Exercise objective: Return exactly the listing's lines, from its first line to the line holding "wl.new(w_bg.outputs[0], w_out.inputs[0])", ends included.

Supplied information:
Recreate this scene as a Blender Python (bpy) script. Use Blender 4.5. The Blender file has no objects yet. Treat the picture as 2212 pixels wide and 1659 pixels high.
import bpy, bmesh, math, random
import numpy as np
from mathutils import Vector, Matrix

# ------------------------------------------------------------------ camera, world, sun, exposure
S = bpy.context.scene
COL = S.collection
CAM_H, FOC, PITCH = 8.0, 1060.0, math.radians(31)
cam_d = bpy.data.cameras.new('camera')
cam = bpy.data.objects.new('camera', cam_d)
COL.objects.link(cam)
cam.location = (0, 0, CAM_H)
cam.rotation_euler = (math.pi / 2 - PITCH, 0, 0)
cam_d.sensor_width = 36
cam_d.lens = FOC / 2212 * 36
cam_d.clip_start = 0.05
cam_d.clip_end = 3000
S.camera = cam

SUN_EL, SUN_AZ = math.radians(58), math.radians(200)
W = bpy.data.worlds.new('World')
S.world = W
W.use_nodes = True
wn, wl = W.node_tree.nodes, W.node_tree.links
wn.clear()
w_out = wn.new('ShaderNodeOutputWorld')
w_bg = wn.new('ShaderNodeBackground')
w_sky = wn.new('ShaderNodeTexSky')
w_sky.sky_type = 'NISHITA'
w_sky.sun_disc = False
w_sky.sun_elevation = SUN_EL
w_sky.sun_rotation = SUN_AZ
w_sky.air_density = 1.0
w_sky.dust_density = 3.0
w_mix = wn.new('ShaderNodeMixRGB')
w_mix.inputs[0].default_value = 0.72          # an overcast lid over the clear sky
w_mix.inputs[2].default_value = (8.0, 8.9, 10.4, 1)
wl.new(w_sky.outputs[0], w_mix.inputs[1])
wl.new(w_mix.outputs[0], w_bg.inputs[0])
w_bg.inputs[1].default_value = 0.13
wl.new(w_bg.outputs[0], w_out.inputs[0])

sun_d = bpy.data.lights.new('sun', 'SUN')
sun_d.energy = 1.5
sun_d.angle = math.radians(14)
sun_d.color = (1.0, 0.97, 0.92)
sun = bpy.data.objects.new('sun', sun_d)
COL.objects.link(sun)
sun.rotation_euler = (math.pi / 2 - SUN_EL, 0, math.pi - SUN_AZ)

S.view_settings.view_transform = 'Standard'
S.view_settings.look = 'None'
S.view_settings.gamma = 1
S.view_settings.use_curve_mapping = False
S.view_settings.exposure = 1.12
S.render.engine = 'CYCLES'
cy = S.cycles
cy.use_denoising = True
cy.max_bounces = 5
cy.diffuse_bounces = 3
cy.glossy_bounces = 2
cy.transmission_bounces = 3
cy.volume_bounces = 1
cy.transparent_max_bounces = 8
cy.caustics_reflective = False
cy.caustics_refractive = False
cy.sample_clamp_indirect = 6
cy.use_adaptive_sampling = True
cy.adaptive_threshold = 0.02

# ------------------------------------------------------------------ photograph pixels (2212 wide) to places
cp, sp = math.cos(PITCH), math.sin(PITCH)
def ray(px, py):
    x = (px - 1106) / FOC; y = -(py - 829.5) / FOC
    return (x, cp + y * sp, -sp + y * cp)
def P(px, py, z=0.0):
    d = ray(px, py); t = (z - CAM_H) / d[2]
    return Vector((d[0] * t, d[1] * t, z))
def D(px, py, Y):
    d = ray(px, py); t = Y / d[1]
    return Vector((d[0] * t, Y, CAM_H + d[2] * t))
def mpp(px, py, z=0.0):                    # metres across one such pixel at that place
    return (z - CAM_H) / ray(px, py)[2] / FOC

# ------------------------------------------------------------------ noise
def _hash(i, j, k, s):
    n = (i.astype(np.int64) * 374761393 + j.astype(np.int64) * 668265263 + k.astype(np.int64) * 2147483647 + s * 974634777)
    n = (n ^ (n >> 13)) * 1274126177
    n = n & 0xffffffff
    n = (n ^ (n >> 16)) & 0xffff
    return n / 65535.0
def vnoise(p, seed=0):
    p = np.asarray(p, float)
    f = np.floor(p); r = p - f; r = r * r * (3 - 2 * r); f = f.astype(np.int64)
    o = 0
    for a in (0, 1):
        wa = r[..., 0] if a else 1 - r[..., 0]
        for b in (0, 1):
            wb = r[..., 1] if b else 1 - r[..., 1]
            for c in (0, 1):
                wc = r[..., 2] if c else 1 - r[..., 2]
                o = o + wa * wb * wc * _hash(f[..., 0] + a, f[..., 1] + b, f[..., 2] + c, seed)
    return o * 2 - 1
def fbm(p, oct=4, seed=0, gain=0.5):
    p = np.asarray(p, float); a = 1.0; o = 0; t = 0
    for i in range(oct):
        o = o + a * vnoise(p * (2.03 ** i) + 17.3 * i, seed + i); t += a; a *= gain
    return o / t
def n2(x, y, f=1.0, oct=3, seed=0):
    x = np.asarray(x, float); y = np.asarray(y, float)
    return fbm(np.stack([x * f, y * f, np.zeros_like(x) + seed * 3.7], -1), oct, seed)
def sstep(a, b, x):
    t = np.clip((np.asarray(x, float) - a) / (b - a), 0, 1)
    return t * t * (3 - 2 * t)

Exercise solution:
Recreate this scene as a Blender Python (bpy) script. Use Blender 4.5. The Blender file has no objects yet. Treat the picture as 2212 pixels wide and 1659 pixels high.
import bpy, bmesh, math, random
import numpy as np
from mathutils import Vector, Matrix

# ------------------------------------------------------------------ camera, world, sun, exposure
S = bpy.context.scene
COL = S.collection
CAM_H, FOC, PITCH = 8.0, 1060.0, math.radians(31)
cam_d = bpy.data.cameras.new('camera')
cam = bpy.data.objects.new('camera', cam_d)
COL.objects.link(cam)
cam.location = (0, 0, CAM_H)
cam.rotation_euler = (math.pi / 2 - PITCH, 0, 0)
cam_d.sensor_width = 36
cam_d.lens = FOC / 2212 * 36
cam_d.clip_start = 0.05
cam_d.clip_end = 3000
S.camera = cam

SUN_EL, SUN_AZ = math.radians(58), math.radians(200)
W = bpy.data.worlds.new('World')
S.world = W
W.use_nodes = True
wn, wl = W.node_tree.nodes, W.node_tree.links
wn.clear()
w_out = wn.new('ShaderNodeOutputWorld')
w_bg = wn.new('ShaderNodeBackground')
w_sky = wn.new('ShaderNodeTexSky')
w_sky.sky_type = 'NISHITA'
w_sky.sun_disc = False
w_sky.sun_elevation = SUN_EL
w_sky.sun_rotation = SUN_AZ
w_sky.air_density = 1.0
w_sky.dust_density = 3.0
w_mix = wn.new('ShaderNodeMixRGB')
w_mix.inputs[0].default_value = 0.72          # an overcast lid over the clear sky
w_mix.inputs[2].default_value = (8.0, 8.9, 10.4, 1)
wl.new(w_sky.outputs[0], w_mix.inputs[1])
wl.new(w_mix.outputs[0], w_bg.inputs[0])
w_bg.inputs[1].default_value = 0.13
wl.new(w_bg.outputs[0], w_out.inputs[0])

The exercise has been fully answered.